(…) Bajo el burlón mirar de las estrellas que con indiferencia hoy me ven volver (…)
A poco más de un año sin pisar los adoquines, camino por la ciudad cuya fisonomía era capaz de reproducir con los ojos cerrados, al menos de los lugares donde se cuece la imagen cosmopolita que alivia la ausencia de mar que signa este paraje. Sin temor a equivocarme creo que por vez primera puedo aquilatar el significado de aquello que esbozara Carlos Gardel: “Sentir / que es un soplo la vida / que veinte años no es nada…”.
Llego con la despedida de la tarde, subo por la misma calle de siempre hasta llegar al costado del parque central. El lugar mantiene su condición de punto de encuentro para amigos y enamorados, a ratos veo a alguien con la guitarra al hombro o con pinta de viajero de la ruta 3 y creo que aún existe el riesgo que algún pájaro te “bendiga” desde las ramas con sus “esencias naturales”. Pero el trasiego es distinto: ahora es una zona wifi, casi todo el mundo está con el celular en la mano, hablando por IMO, revisando Facebook, el correo electrónico o liberando sus demonios en las redes.
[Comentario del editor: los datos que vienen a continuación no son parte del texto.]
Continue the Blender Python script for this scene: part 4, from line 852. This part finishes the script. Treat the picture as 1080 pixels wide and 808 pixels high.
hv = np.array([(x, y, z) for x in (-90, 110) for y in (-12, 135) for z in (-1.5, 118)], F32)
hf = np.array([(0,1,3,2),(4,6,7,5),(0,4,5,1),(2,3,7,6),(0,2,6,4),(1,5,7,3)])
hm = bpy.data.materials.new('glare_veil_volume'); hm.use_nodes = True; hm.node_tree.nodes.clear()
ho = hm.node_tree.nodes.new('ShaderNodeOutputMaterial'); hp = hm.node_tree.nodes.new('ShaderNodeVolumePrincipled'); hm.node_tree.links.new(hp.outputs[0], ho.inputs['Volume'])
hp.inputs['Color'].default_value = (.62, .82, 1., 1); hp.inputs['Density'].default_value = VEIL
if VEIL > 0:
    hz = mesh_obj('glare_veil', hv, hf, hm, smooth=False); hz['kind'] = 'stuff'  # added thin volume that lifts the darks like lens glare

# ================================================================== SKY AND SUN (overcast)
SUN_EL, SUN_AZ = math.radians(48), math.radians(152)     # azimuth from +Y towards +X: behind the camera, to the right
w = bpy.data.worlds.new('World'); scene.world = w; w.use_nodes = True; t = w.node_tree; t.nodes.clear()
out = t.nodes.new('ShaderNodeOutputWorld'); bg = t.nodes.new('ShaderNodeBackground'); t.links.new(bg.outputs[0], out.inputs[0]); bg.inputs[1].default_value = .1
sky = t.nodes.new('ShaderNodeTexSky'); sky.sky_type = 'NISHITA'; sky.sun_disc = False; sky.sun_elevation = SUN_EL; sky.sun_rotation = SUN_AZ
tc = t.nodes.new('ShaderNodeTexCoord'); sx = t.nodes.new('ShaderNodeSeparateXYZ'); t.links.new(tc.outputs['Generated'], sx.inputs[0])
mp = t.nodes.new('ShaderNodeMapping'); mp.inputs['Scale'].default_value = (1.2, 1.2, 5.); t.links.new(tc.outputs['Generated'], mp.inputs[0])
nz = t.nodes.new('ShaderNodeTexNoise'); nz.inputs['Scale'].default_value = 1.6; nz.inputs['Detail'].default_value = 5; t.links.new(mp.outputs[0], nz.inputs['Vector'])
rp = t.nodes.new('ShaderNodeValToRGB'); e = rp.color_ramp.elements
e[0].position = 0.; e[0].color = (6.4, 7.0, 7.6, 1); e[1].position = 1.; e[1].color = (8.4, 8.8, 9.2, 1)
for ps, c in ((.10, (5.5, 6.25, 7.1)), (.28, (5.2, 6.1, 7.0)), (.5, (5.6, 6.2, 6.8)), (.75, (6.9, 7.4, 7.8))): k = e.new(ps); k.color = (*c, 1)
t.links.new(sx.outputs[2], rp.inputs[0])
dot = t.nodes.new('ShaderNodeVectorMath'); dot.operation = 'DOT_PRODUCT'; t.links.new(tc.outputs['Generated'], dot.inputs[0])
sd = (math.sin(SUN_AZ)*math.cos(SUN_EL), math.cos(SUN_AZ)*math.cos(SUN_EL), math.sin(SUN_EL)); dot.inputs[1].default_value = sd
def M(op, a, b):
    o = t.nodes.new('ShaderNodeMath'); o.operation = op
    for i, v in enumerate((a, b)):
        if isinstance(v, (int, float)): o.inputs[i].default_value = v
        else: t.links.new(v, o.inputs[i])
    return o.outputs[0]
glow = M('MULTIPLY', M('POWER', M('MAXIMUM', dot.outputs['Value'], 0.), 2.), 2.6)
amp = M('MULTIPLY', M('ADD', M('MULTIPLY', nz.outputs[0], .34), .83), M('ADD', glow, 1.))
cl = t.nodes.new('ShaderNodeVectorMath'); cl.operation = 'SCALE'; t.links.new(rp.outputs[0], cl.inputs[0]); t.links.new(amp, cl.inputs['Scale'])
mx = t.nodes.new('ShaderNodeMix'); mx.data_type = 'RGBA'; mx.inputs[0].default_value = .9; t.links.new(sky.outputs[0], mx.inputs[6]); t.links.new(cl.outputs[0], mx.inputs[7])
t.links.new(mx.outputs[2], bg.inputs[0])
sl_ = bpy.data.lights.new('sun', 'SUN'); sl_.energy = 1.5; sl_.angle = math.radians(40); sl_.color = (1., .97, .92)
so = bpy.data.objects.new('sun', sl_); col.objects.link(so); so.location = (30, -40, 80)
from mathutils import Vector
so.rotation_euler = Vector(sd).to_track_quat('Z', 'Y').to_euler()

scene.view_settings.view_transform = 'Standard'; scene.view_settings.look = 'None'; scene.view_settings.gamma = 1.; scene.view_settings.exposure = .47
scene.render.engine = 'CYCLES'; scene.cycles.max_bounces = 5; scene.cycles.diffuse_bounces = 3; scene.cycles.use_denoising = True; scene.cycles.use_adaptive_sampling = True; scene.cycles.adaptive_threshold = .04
También aquí ha crecido el cuentapropismo de la noche a la mañana. Existen nuevos restaurantes, temáticos incluso, punticos de alimentos ligeros, talleres para reparar celulares, tiendecitas para comprar gangarrias…
Mas, en la esquina sigue el lugar para matar el hambre si eres universitario, donde las muchachitas podían —¿pueden?— entrar en sayas cortas y blusas de tirantes, pero los hombres necesitaban —¿necesitan?— cumplir un código de etiqueta de un sitio de lujo.
Está el Coppelia, con su escasez de sabores y la cola que dobla la esquina, la señora que pide un peso para comprar cualquier cosa, el café, los artesanos, el sitio de las hamburguesa de ave-rigua, el chofer proponiendo “taxi, taxi” y, más abajo, la parada de la guagua donde hay que lanzarse para “clasificar”.
Aunque a lo lejos escucho propuestas de tarjetas Nauta para Internet, es la ciudad de los recuerdos la que se dibuja ahora, cuando la felicidad se resumía a tener la barriga llena con comida decorosa, estirar el dinero de la semana para permitirse alguna fiesta y caer de vez en cuando en la embriaguez para vociferar en plena calle que había llegado la hora de “subir las manos pa´rriba, mi gente”.
Vale la pena regresar, no por caer en la letanía de la nostalgia, sino, entre tantas otras cosas que cada quien puede esgrimir de acuerdo a su filosofía de vida, para comprobar que el banco de los secretos, la esquina de los besos a escondidas, la casa que fue aula, el teatro con el recuerdo del romance, el espacio de las tertulias y de la espera…permanecen allí.